Canberra, 12 June 1969
Secret Personal
I am writing now to reply to your letter of 11th March, 1969,1 in which you raise a number of questions in relation to the indefinite maintenance of a ‘two Chinas’ policy. I have noted, too, that your despatch No. 3 of 19th November, 19682 examines this question in more detail. What I say now in relation to your letter may therefore be considered as applying to that despatch.
I think you draw too sharp a distinction between the interests of the mainlanders on Taiwan and the Taiwanese. We doubt that either of these groups would see advantage for itself in reunification with Communist China on terms conceivably acceptable to Peking. As the older generation of mainlanders passes from the scene we would expect that the next generation would more and more regard its interests as being identical with those of the Taiwanese in the maintenance of an independent Taiwan. We think this is already happening. Although many mainlanders may continue to hope for a return to the mainland, most of them do not seem to expect that this will take place and, contrary to the view expressed in paragraph 4 of your despatch, our impression is that a great many of the mainlanders, especially the ‘technocrats’ who are increasing in relative numbers, do take great pride in their accomplishment on Taiwan. Only if Peking ceased to be a doctrinaire Maoist state do we believe that the ruling elite on Taiwan would be prepared to contemplate reunification with a Communist mainland. But that is a very distant prospect at present. Even if Peking were prepared to give to a handful of mainlanders privileged treatment of the kind now accorded to Madame Sun Yat-sen,3 and the present leaders of Taiwan were prepared to come to an arrangement on this basis, we consider that such an offer would be rejected by the mainlanders as a whole. And as for the Taiwanese we have no evidence that they would prefer to be ruled from Peking.
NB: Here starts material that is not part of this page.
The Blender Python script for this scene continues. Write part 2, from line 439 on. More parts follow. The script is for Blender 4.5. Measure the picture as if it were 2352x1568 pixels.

You argue in the third paragraph of your letter that the Republic of China cannot afford to abandon its claim to be the government of the whole of China because once it does so it will have no legal status at all. While this may be an argument that carries great weight with the present ruling generation, it would not necessarily be influential with any successor group which recognized that its future lay in maintaining the independence of Taiwan. If, for example, countries like the United States, Australia and Japan recognized an independent state of Taiwan and were prepared to give it their protection, the basis of establishment of the legal claim of that government would be of secondary importance.
I would not agree that our present policy is primarily intended as a lever to induce Peking to abandon its claim to Taiwan. Rather, it is seen as a means to bring about a situation in which Peking acquiesces in, or at least decides as a matter of policy to refrain from the forcible annexation of, an independent Taiwan. It does not seem to us wildly optimistic to expect that a realistic and pragmatic government in Peking would not be prepared to accept this degree of self-denial for the sake of improved relations with the United States. That is why we consider that a general détente is more likely to emerge when both Peking and Taipei are prepared to acquiesce in a two Chinas solution rather than in circumstances in which we acquiesce in Peking’s claim to Taiwan.
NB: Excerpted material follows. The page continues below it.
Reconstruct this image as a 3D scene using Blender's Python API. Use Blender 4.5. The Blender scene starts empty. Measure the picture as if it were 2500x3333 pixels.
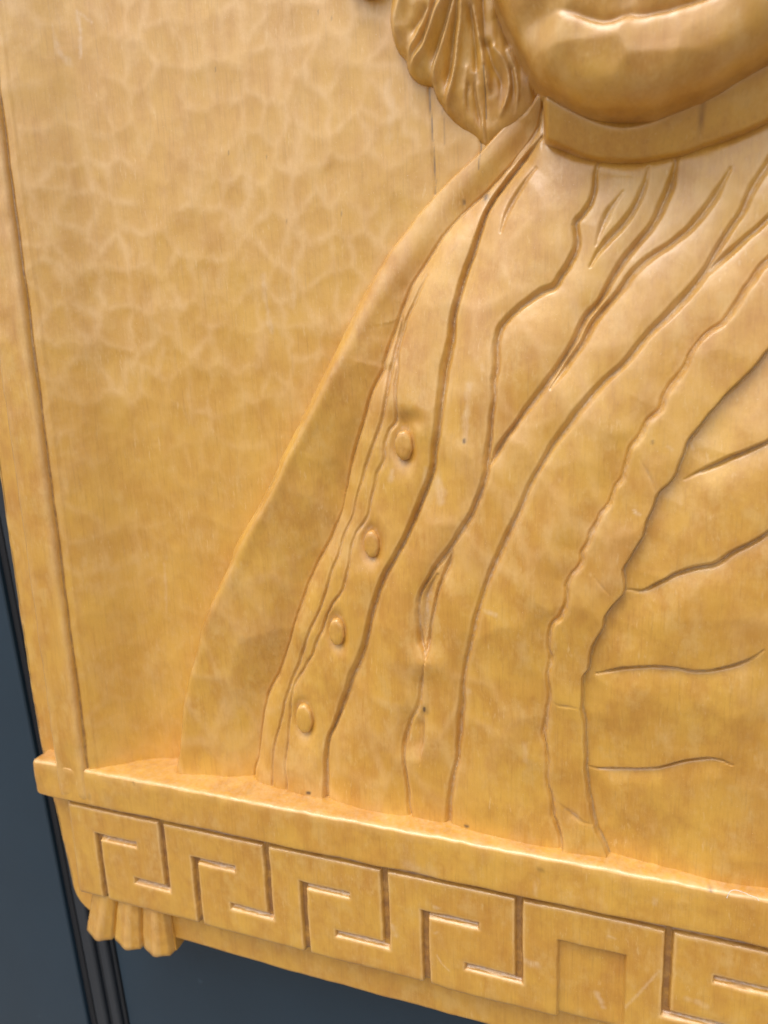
import bpy, math
import numpy as np
from mathutils import Matrix, Vector

# ------------------------------------------------------------------ camera, world, light, exposure
scene = bpy.context.scene
COL = scene.collection
BASE_Z = 1.35            # height of the meander board above the pavement (m)
MM = 0.001

cam_data = bpy.data.cameras.new('camera')
cam = bpy.data.objects.new('camera', cam_data)
COL.objects.link(cam)
scene.camera = cam
cam_data.sensor_fit = 'HORIZONTAL'
cam_data.sensor_width = 36.0
cam_data.lens = 31.6723
cam_data.clip_start = 0.01
cam_data.clip_end = 200.0
cam_data.dof.use_dof = True
cam_data.dof.focus_distance = 0.235
cam_data.dof.aperture_fstop = 15.0
cam.matrix_world = Matrix([[0.9458745, -0.029672, 0.3231734, 0.1780653], [0.32268, 0.1922396, -0.9267802, -0.2088715], [-0.0346273, 0.9808993, 0.1914091, 1.5299143], [0, 0, 0, 1]])

world = bpy.data.worlds.new("World")
scene.world = world
world.use_nodes = True
wn, wl = world.node_tree.nodes, world.node_tree.links
wn.clear()
w_out = wn.new('ShaderNodeOutputWorld')
w_bg = wn.new('ShaderNodeBackground')
w_sky = wn.new('ShaderNodeTexSky')
w_hsv = wn.new('ShaderNodeHueSaturation')
SUN_EL, SUN_AZ = math.radians(64), math.radians(-20)   # azimuth: to the right of straight out from the board
w_sky.sky_type = 'NISHITA'
w_sky.sun_disc = False
w_sky.sun_elevation = SUN_EL
w_sky.sun_rotation = math.pi - SUN_AZ
w_sky.dust_density = 4.0
w_sky.air_density = 1.0
w_hsv.inputs['Saturation'].default_value = 0.35       # overcast: the blue is mostly gone
w_bg.inputs['Strength'].default_value = .15
wl.new(w_sky.outputs[0], w_hsv.inputs['Color'])
wl.new(w_hsv.outputs[0], w_bg.inputs['Color'])
wl.new(w_bg.outputs[0], w_out.inputs['Surface'])

sun_data = bpy.data.lights.new('sun', 'SUN')
sun = bpy.data.objects.new('sun', sun_data)
COL.objects.link(sun)
sun_data.energy = .7
sun_data.angle = math.radians(45)
sun_data.color = (1.0, 0.95, 0.88)
sd = Vector((math.sin(SUN_AZ) * math.cos(SUN_EL), -math.cos(SUN_AZ) * math.cos(SUN_EL), math.sin(SUN_EL)))
sun.rotation_euler = sd.to_track_quat('Z', 'Y').to_euler()

scene.view_settings.view_transform = 'Standard'
scene.view_settings.look = 'None'
scene.view_settings.gamma = 1.0
scene.view_settings.exposure = 0.56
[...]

I do not disagree with the view expressed in your paragraph 4 that ultimately Taiwan may become part of China. I think most people would agree that Taiwan is not going to be re-united with Peking in say the next 5 years. Equally, few would be prepared to assert dogmatically that the present division will still exist in 100 years time. But the question we need to ask is how relevant this possibility is to our current objective of ‘containing’ China. If China ceased to be a doctrinaire Communist state we would surely not be opposed to reunification, nor might the mainlanders on Taiwan or the Taiwanese themselves. However, if in present circumstances Taiwan was re-united with the mainland this would be likely to strengthen extremist tendencies in Peking.
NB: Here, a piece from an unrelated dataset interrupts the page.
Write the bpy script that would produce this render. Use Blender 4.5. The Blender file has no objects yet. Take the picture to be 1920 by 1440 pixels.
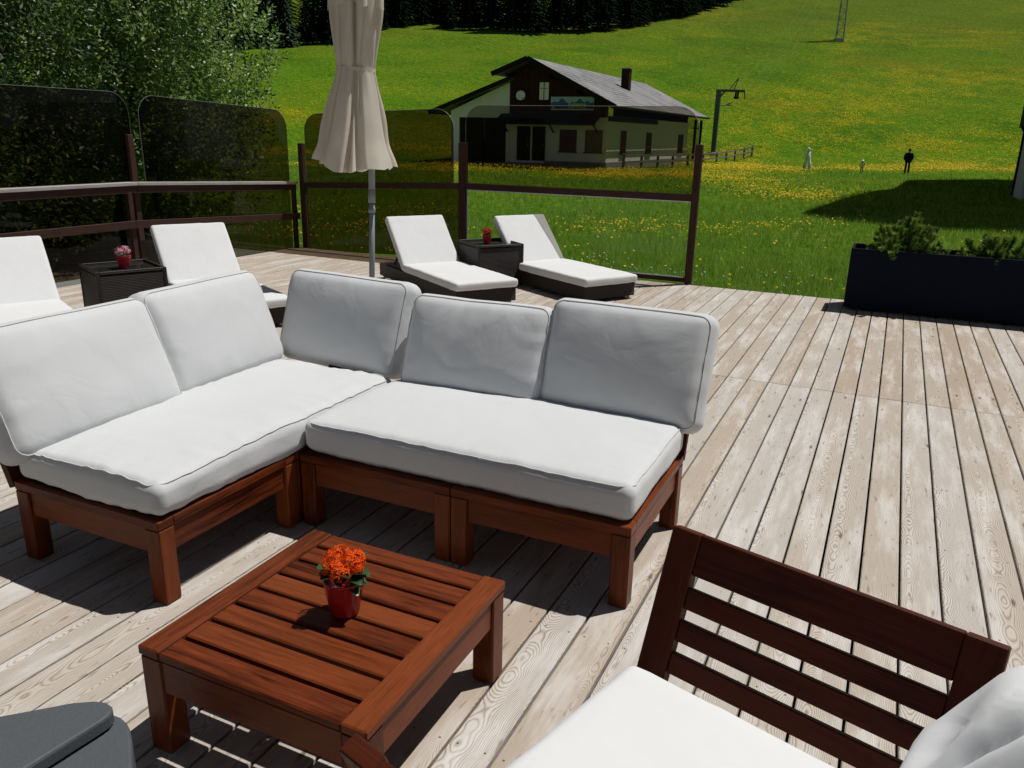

We do not, therefore, consider that we need to be considering alternatives to our present policy which, as you say, has worked well enough. The status quo suits Australian interests best. What we should do, of course, is to assess continually developments in American policy so that we will be in a position to adjust in a timely way to any important changes that might develop in that policy. Even if it is true, as you say, that America’s China policy represents ‘the biggest blunder they have ever made’, it is irrelevant. The policy exists. It sets the framework in which we have to operate. While the possibility of change in American policy certainly does exist, we do not consider that it has yet reached a point where we have ourselves to consider whether the time has not come for a change in Australian policy.
[NAA: A1838, 519/3/1, x]
1 Document 130.
2 Document 125.
3 Formerly, Soong Chin‘g-ling, widow of Sun Yat-sen (see footnote 4, Document 90). She held a number of important positions in the PRC in spite of her connections with the KMT —her sister, for example, was the wife of Chiang Kai-shek.